Amministratori, non proprietari
C’è di più. Benedetto XVI, nel suo messaggio quaresimale del 2008, aveva scritto: «Non siamo proprietari, bensì amministratori dei beni che possediamo: essi quindi non vanno considerati come esclusiva proprietà, ma come mezzi attraverso i quali il Signore chiama ciascuno di noi a farsi tramite della sua provvidenza verso il prossimo». Siamo affittuari, non proprietari della terra che possediamo, ed è giusto che paghiamo una tassa di affitto che dovrà essere destinata per il bene comune.
Giustizia e carità
Il brano del Vangelo racconta la parabola del ricco, a cui la tradizione ha dato un nome, “epulone” (che significa ghiottone, mangione), anche se in realtà Gesù non dà alcun nome. I ricchi perdono il loro nome, perché vengono classificati con il criterio dell’avere o della pancia. I poveri, invece, mantengono il loro nome, come Lazzaro che, nella parabola, stava alla porta del ricco mangione ad aspettare qualche briciola che cadeva dalla tavola sontuosamente imbandita.

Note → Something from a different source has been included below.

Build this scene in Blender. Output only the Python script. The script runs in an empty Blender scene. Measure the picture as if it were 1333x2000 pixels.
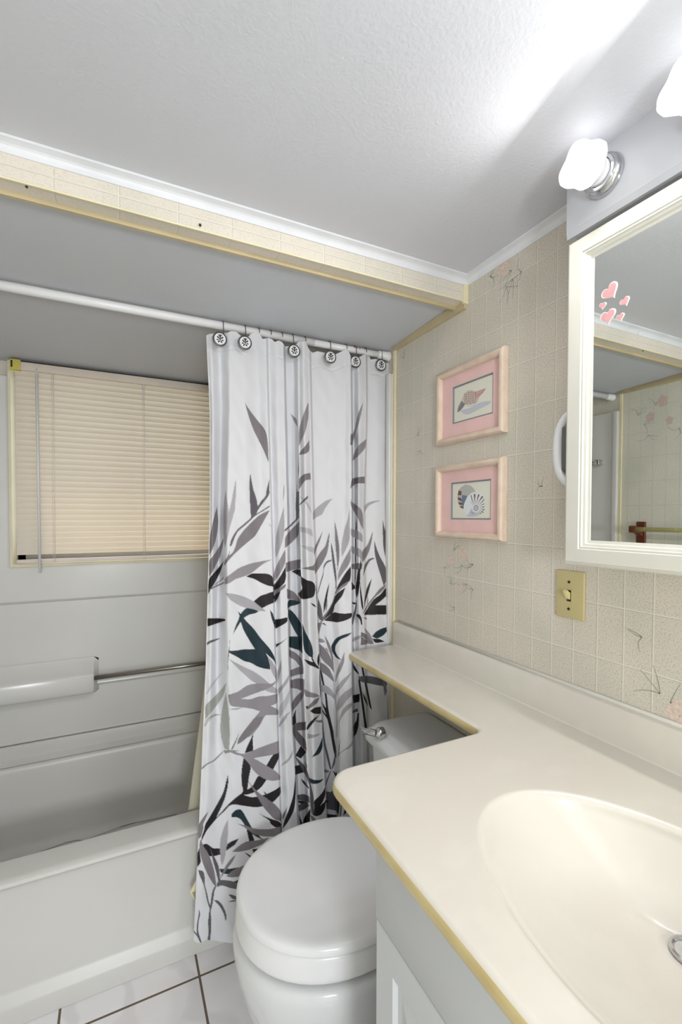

E qui entra in scena la carità, vista come generosità di chi offre qualche briciola del suo troppo avere, ricevendo magari riconoscimenti, ringraziamenti e targhe o monumenti. Scriveva Sant’Ambrogio: «Quando tu dai qualcosa al povero, non gli offri ciò che è tuo, ma gli restituisci soltanto ciò che è già suo, perché la terra e i beni di questo mondo sono di tutti, non dei ricchi».
La carità non solo ci tocca nel nostro di più o nel nostro superfluo (che, in ogni caso, è un dovere morale restituire ai più bisognosi o al bene comune), ma ci tocca nel nostro stesso essere umano. Don Primo Mazzolari diceva che la misura per stabilire il di più da donare agli altri dipende dal nostro cuore e che perciò più si ama, più si dona, fino al gesto di Cristo che ha ritenuto la sua stessa esistenza un di più da offrire al mondo intero.
Siamo sempre al solito punto: l’amore nasce dal nostro interiore, dove a contrastare l’azione dello Spirito d’amore è quell’ego che, esteriorizzato nel nostro agire, produce quella società di tanti egoismi, che stanno frantumando ogni concetto di giustizia e di fratellanza universale.